(What you will do) Search the material below for the string "scene" and list each line that holds it.

--- BEGIN ---

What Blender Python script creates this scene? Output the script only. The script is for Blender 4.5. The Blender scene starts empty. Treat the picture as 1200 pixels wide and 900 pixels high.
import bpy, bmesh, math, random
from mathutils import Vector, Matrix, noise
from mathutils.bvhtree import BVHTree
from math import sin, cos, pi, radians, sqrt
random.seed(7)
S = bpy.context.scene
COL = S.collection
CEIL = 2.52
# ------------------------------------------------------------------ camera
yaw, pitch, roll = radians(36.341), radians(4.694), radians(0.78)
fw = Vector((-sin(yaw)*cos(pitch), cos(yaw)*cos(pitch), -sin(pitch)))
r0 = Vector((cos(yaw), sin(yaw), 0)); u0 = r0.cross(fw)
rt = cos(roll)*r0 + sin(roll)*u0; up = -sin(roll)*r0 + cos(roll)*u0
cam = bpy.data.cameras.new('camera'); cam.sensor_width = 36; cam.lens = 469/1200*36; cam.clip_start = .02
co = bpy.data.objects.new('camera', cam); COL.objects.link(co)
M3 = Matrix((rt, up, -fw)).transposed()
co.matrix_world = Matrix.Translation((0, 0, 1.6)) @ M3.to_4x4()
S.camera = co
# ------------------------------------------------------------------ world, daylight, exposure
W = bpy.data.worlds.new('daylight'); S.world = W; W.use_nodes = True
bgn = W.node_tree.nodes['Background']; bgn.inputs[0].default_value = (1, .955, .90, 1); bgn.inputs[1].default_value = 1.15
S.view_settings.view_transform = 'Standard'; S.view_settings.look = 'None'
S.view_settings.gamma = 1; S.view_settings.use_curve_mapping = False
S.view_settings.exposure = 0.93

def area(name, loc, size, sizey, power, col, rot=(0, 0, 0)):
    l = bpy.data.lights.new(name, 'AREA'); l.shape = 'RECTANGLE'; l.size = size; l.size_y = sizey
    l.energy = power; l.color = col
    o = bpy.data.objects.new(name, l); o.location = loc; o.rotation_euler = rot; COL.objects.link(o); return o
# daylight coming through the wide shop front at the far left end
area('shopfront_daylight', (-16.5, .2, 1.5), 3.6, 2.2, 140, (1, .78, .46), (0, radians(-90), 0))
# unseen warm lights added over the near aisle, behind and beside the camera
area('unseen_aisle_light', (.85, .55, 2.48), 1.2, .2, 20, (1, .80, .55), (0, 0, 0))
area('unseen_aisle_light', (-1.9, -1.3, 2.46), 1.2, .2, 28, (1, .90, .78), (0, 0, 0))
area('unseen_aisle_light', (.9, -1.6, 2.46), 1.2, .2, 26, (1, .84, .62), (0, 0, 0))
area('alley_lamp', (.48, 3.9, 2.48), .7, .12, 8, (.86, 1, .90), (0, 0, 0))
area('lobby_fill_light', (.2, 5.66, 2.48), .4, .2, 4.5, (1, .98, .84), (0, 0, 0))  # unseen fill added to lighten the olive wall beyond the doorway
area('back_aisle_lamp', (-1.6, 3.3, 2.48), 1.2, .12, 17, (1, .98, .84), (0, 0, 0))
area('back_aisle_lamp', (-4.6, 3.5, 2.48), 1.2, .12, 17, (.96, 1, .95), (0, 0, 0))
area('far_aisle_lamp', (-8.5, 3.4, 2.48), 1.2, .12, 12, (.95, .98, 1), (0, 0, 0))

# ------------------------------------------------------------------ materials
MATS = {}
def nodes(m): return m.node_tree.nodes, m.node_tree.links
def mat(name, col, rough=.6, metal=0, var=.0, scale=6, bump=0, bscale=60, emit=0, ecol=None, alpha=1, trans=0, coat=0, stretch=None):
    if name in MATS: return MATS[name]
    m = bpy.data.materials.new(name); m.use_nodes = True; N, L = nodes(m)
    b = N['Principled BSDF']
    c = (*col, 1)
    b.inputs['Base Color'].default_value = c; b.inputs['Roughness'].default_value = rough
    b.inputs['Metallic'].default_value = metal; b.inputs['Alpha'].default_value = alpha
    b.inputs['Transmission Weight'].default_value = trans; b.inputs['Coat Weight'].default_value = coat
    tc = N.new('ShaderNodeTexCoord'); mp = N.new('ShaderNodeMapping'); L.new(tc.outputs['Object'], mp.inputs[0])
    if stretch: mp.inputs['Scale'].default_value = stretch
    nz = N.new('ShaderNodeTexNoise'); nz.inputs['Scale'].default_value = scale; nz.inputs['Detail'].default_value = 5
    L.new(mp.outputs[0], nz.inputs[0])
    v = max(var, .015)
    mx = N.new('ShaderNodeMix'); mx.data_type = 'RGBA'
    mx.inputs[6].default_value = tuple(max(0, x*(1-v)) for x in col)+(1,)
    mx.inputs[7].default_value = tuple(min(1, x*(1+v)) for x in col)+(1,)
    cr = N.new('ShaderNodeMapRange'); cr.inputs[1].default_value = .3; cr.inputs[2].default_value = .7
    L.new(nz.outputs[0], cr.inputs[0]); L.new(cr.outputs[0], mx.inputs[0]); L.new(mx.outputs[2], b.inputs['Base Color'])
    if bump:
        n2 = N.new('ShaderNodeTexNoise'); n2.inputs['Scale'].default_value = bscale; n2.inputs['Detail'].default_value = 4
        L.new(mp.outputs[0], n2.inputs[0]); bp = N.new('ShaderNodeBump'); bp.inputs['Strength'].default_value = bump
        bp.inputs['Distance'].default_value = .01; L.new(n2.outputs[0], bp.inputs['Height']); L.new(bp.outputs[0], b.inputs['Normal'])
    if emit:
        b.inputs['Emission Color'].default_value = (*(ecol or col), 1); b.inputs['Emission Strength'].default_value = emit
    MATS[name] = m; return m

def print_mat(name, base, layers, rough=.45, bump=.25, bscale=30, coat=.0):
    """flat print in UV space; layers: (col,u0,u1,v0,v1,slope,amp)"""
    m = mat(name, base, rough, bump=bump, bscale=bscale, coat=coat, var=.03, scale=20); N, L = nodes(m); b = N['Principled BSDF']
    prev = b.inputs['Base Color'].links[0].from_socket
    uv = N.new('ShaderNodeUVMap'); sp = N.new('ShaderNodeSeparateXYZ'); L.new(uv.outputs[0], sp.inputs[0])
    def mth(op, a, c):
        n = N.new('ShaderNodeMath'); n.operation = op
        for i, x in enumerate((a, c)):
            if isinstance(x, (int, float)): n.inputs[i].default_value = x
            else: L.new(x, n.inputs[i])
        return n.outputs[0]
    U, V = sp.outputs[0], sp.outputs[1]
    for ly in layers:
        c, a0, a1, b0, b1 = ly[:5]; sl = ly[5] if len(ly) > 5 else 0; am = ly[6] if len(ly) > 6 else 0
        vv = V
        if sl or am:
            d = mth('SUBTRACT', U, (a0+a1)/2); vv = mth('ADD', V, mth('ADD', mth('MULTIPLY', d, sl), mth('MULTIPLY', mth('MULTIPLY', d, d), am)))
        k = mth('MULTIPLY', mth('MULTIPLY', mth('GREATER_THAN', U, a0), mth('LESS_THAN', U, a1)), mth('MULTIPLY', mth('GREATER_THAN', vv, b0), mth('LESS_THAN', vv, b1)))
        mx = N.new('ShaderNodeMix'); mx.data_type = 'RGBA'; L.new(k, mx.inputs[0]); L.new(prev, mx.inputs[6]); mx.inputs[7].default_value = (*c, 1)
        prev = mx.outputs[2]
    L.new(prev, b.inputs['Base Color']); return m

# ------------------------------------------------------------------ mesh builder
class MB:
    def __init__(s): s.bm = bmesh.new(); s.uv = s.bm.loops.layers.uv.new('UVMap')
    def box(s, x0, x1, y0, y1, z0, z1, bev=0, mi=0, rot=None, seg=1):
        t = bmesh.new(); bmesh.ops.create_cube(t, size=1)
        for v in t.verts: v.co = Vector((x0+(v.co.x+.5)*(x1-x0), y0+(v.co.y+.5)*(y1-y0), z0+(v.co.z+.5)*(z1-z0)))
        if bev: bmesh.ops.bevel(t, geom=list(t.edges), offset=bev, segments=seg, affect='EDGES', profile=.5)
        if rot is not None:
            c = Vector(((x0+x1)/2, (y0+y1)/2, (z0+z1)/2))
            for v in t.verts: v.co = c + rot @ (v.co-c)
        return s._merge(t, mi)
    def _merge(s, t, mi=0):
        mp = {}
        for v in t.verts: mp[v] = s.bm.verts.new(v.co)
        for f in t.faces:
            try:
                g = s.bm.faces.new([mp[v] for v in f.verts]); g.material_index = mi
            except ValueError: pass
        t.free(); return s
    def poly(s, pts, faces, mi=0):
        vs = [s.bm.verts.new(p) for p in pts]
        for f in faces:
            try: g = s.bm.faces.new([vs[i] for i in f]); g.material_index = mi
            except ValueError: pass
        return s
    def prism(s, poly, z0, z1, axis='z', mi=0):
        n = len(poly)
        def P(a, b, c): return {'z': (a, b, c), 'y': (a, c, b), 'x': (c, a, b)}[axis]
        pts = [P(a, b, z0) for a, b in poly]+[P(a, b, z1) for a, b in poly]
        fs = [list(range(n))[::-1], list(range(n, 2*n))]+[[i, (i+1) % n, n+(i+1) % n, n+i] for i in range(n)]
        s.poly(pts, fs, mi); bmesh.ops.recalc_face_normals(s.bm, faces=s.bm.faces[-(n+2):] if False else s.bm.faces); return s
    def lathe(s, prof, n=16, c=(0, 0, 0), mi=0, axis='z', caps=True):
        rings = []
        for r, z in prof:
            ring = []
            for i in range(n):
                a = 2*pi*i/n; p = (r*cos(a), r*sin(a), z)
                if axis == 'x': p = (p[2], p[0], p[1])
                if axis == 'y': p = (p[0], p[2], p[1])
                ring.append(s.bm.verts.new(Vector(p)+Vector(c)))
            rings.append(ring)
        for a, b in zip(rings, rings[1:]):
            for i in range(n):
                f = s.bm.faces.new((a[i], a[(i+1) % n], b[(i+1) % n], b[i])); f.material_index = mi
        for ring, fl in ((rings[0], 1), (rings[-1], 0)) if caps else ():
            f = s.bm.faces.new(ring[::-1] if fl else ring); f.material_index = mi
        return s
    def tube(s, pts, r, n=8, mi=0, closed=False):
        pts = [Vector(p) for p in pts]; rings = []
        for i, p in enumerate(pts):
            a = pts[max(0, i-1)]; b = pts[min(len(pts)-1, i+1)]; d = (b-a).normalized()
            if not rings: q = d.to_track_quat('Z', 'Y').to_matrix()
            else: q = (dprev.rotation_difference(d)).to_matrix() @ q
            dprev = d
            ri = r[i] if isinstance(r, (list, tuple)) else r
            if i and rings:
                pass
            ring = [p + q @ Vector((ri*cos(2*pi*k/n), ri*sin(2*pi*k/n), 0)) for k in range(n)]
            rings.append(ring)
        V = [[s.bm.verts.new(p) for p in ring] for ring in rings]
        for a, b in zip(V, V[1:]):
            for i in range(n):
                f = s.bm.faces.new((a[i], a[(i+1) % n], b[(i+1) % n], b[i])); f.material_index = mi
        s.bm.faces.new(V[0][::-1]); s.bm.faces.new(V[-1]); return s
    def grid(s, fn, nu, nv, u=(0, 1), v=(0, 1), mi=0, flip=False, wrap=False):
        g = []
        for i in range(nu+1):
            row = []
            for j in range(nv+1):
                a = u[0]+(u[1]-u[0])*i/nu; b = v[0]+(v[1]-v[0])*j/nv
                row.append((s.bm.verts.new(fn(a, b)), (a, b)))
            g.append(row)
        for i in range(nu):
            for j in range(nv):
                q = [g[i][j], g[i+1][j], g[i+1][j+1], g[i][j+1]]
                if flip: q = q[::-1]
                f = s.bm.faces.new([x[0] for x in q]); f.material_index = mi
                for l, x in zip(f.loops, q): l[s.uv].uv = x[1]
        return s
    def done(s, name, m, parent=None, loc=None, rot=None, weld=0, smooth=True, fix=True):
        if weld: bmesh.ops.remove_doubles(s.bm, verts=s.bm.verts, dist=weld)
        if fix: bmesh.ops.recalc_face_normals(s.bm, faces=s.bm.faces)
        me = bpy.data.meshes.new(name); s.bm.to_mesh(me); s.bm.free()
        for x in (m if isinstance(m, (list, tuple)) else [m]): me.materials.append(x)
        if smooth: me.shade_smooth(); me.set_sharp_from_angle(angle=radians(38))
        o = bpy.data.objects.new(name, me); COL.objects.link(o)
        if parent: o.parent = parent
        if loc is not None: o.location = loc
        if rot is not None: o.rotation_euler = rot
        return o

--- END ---

(Expected answer)
What Blender Python script creates this scene? Output the script only. The script is for Blender 4.5. The Blender scene starts empty. Treat the picture as 1200 pixels wide and 900 pixels high.
S = bpy.context.scene